Jack was born Francis Henry Gardner on August 14, 1903, in Joliet, Illinois.  He took up playing piano while a young boy, and began playing professionally after the family relocated to Denver, Colorado, reportedly appearing with Boyd Senter’s band.  He was also a competent and relatively prolific songwriter best remembered for the 1927 hit “Bye-Bye, Pretty Baby”.  Many sources state that Gardner moved to Chicago in 1923 and remained there until 1937, but, unless there were two different pianists named Jack Gardner, that cannot be accurate as at least in the middle years of that decade, he was director of the house band at the stately Adolphus Hotel in Dallas, Texas. (Editor’s note: as it turns out, there were two Jack Gardners, so this article is outdated.  Please take it with a grain of salt, it will be rewritten in due time!)  When Ralph S. Peer of the Okeh record company brought mobile recording equipment to a dealer’s warehouse in Dallas in 1924, Gardner and his orchestra had the special privilege of being the first to make commercial recordings in the state of Texas.  Upon Okeh’s return to Dallas the following year, his orchestra had another session, this time introducing the talent of local singer Irene Taylor, who would later go on to be featured by the most popular orchestra in the United States: Paul Whiteman’s.  Gardner may have been in Chicago as early as the end of 1925, at which time he is suggested as a possible instrumentalist with Fred Hamm’s orchestra, one of a number of groups managed by Chicago impresario Edgar A. Benson.  He had definitely made it to the toddling town by 1928, at which time he began sitting in with jazz bands such as those of Wingy Manone and Jimmy McPartland.  In 1939, Gardner went to New York City to assume the role of pianist first with Sandy Williams, then in Texas-raised trumpeter Harry James’s orchestra, a position which he held for around a year before returning to Chicago.  After an active period there, Jack Gardner returned to Dallas, where he remained until his death on November 26, 1957.

Okeh 40339 was recorded around the middle of October of 1924 (though Brian Rust’s Jazz and Ragtime Records suggests September), in Dallas, Texas, the Gardner band’s first session.  Though the orchestra’s personnel is only tentatively identified, it probably includes at least some of the following members: Johnnie Mills and Charlie Willison cornets, Stanton Crocker on trombone, Robert B. Dean, Robert K. Harris, and Bernie Dillon on reeds, Jack Gardner on piano, Earl D. McMahan on banjo, Ralph W. “Cricket” Brown on tuba, and Bob Blassingame on drums.  Dillon White sings the vocal on side “A”, and may also be an instrumentalist.
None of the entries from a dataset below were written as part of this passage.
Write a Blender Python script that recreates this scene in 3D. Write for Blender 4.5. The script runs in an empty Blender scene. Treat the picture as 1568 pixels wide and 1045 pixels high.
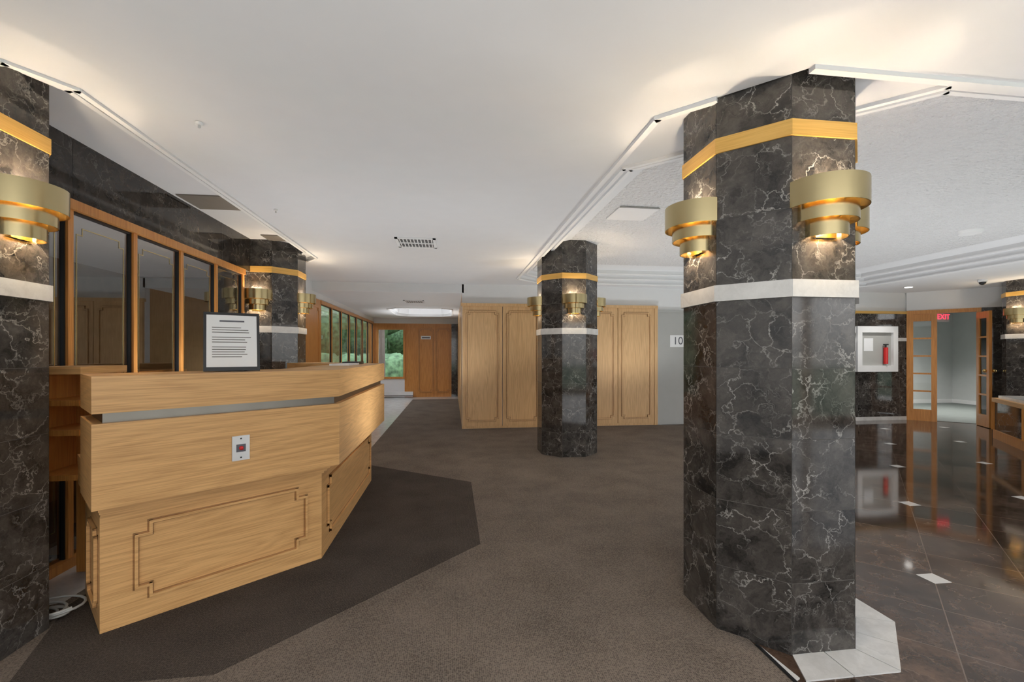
import bpy, math, random
from mathutils import Vector
random.seed(7)
scene = bpy.context.scene
COL = scene.collection

# ------------------------------------------------------------------ materials
def new_mat(name):
    m = bpy.data.materials.new(name); m.use_nodes = True
    nt = m.node_tree; nt.nodes.clear()
    out = nt.nodes.new('ShaderNodeOutputMaterial')
    b = nt.nodes.new('ShaderNodeBsdfPrincipled')
    nt.links.new(b.outputs[0], out.inputs[0])
    return m, nt, b, out
def N(nt, t, **kw):
    n = nt.nodes.new(t)
    for k, v in kw.items():
        if k in ('inp',):
            for kk, vv in v.items(): n.inputs[kk].default_value = vv
        else: setattr(n, k, v)
    return n
def ramp(nt, stops):
    r = nt.nodes.new('ShaderNodeValToRGB'); e = r.color_ramp.elements
    while len(e) < len(stops): e.new(0.5)
    for i, (p, c) in enumerate(stops):
        e[i].position = p; e[i].color = (*c, 1) if len(c) == 3 else c
    return r
def plain(name, col, rough=0.5, metal=0.0, bump=0.0, bscale=80, var=0.06, bdist=0.01):
    m, nt, b, out = new_mat(name)
    tc = N(nt, 'ShaderNodeTexCoord')
    no = N(nt, 'ShaderNodeTexNoise', inp={'Scale': 6.0, 'Detail': 3.0})
    nt.links.new(tc.outputs['Object'], no.inputs['Vector'])
    r = ramp(nt, [(0.3, tuple(c*(1-var) for c in col)), (0.7, tuple(min(1, c*(1+var)) for c in col))])
    nt.links.new(no.outputs['Fac'], r.inputs[0]); nt.links.new(r.outputs[0], b.inputs['Base Color'])
    b.inputs['Roughness'].default_value = rough; b.inputs['Metallic'].default_value = metal
    if bump:
        n2 = N(nt, 'ShaderNodeTexNoise', inp={'Scale': float(bscale), 'Detail': 4.0})
        nt.links.new(tc.outputs['Object'], n2.inputs['Vector'])
        bp = N(nt, 'ShaderNodeBump', inp={'Strength': bump, 'Distance': bdist})
        nt.links.new(n2.outputs['Fac'], bp.inputs['Height']); nt.links.new(bp.outputs[0], b.inputs['Normal'])
    return m
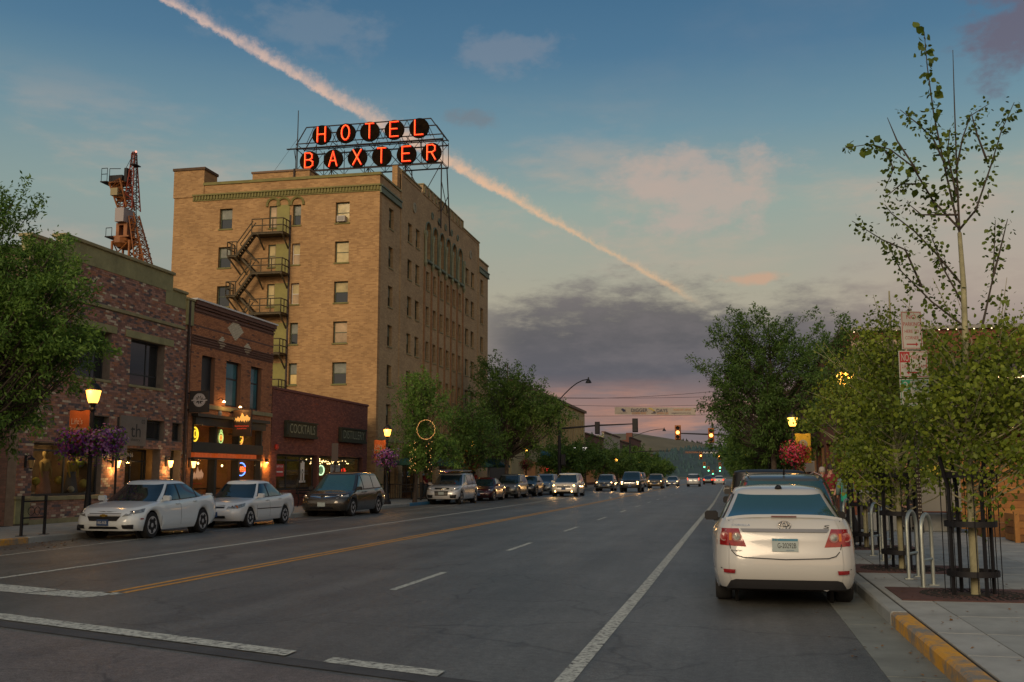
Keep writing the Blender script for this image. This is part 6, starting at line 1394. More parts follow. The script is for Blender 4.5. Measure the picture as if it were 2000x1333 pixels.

First, Dillon White sings the vocal on “Who? You?”, one of Jack Gardner’s own compositions.  I must admit that White’s vocal gives me a little chuckle every time I listen to it (“Who? Yoouu!“), but that band sure could play!

Who? You?, recorded c. October 1924 by Jack Gardner’s Orchestra.

They follow with a wild, eccentric jazz tune, another Gardner original: “Who’d a Thunk It”.  One thing you can say for certain: the folks in Texas did like their jazz played hot!

Who’d a Thunk It, recorded c. October 1924 by Jack Gardner’s Orchestra.